Bank holiday weekend, three days on a Scout leaders training camp. There’s nothing like sleeping in a tent, running around in a field, inventing impossible gadgets out of bits of wood tied up with string, playing silly games in the river (mobile phone in pocket; oops), and coming home smelling of campfire amongst other less mentionable flavours, to make me disproportionately pleased with myself. The site was fantastic; big eucalyptus plantation, with a grassy clearing in the middle for tents etc. and a tranquil river (until we arrived that is) running around the perimeter.
Today I drove to Obispo Trejo, a village some two and a half hours away, to visit the Latin Link short-termer who’s working in the children’s home there. A five hour round trip is really too far to develop a good mentoring relationship in my un-humble opinion, (unless of course either of the two parties doesn’t have anything better to do with their life) but she seems to be an easygoing and resilient type so I think we’ll figure it out. The home is run by an older couple from Buenos Aires who moved to Obispo Trejo to take on the leadership when they were newly weds, and are still there forty four years later. They are now taking more of a back-seat in terms of the day to day washing, cooking and wiping noses, and at the moment the house-mother figure is Miriam, who lives in the home with her own four children, as well as being the maternal first port of call for the other twenty residents. Her story isn’t mine to tell here, but to say that she is one of the people who Paul had in mind when he says “ever since I heard about your faith in the Lord Jesus and your love for all the saints, I have not stopped giving thanks for you, remembering you in my prayers” (Ephesians 1; I’m preaching on it on Sunday) She’s an inspirational lady.

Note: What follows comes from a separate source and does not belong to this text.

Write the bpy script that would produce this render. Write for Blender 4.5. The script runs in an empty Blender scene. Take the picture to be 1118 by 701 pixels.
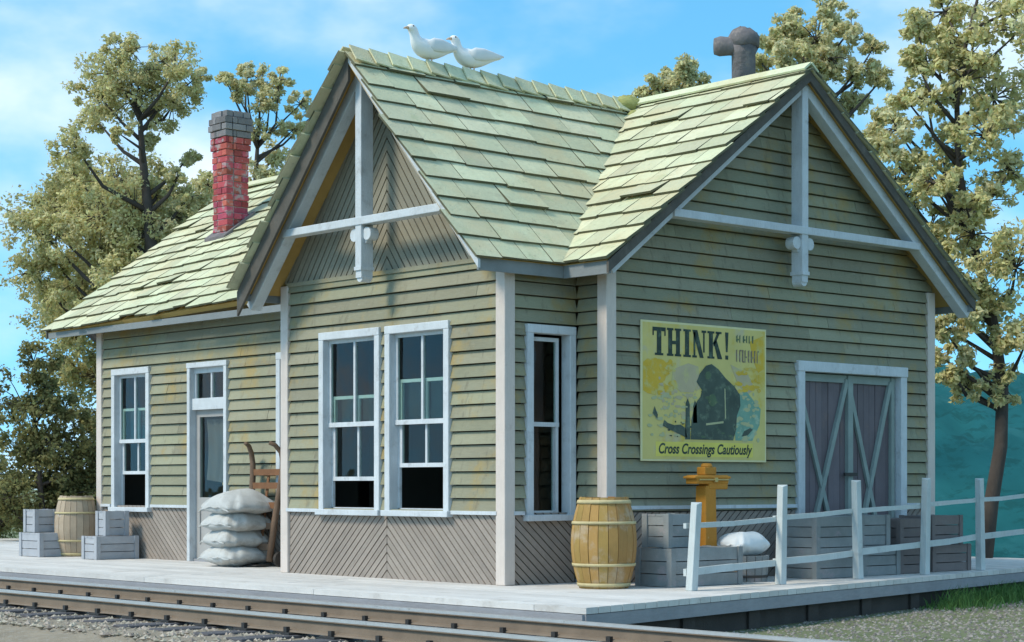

Joni is fascinated by batteries at the moment having received a couple of battery operated things for his birthday. Now he thinks that he can make any of his toys do anything he wants as long as he can find a hole to insert a battery into. He’s also decided that three weeks is more than long enough to wait between birthdays, hence yesterday he informed me that he needed a cake and a balloon and some more presents. It’s in my diary for eleven months time.